番頭新造とは、花魁のマネージャーのような役割で、年季明けの遊女が就く。男前の京伝に惚れた菊園は、27歳で年季が明けても吉原に残った。扇屋が気を利かせて菊園を京伝のもとへと行かせたと伝わる。京伝30歳。
京伝の両親も元遊女の菊園を受け入れた。菊園は素直な性格で、家事に精を出し舅姑にもよく仕えたという。しかしそんな幸せもつかの間、3年後の1793(寛政5)年、菊園は血塊(婦人病)を患い病死してしまう。
京伝が慈しんだ二人目の妻・百合
菊園の死後、京伝は銀座に煙草入れなどを商う京屋伝蔵店(京伝店)を開店。大人気を博して商品は売れに売れた。

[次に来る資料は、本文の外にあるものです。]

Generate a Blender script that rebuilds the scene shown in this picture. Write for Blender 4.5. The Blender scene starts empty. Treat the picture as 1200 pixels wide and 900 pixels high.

父が亡くなり、京伝が岩瀬家の当主となった翌年、京伝は40歳で弥八玉屋の遊女・玉の井(百合)23歳を20余両で身請けし妻に迎えた。瀬川の1,400両には遠く及ばないが、それでも現代の価値にして400万円ほどである。
2人は年齢差を感じさせない仲の睦まじさだった。百合は子どもをあやすように京伝に接したと伝わる。
京伝は物語の構想を人に話すことを嫌ったが、百合には最初に話したという。京伝も50を過ぎるころには忘れっぽくなり、妻に話しておけば安心できたというのである。
子のいない京伝は、百合の幼い妹・滝を養女にして我が子のようにかわいがったが、滝は15歳で病死してしまう。そのころ京伝自身も大病をしたこともあり、滝の死は非常にこたえたようであった。
自分亡き後の百合が生活に困らずに暮らしていけるように、同じころに京伝は髪結い株を150両で購入。『べらぼう』でも言及されたが、江戸時代は職業ごとに株=営業権があった。京伝が購入したのは、髪結い職人にその権利を貸し出し、月に3分(1両の3/4=約80,000円)の利益が得られるというものだった。
京伝の後輩・曲亭馬琴によれば、京伝はこのとき「わたしがいなくなったら、妻は誰に頼るというのか。あなたならどうするか」と尋ねたという。馬琴は「あなたが奥さんの老後を思うなら、あなた自身が長生きするしかない」と答えた。
しかし、その4年後1816(文化13)年に京伝は急死してしまう。京伝亡き後の百合の境遇は、京伝が思い描いたものとは違っていた。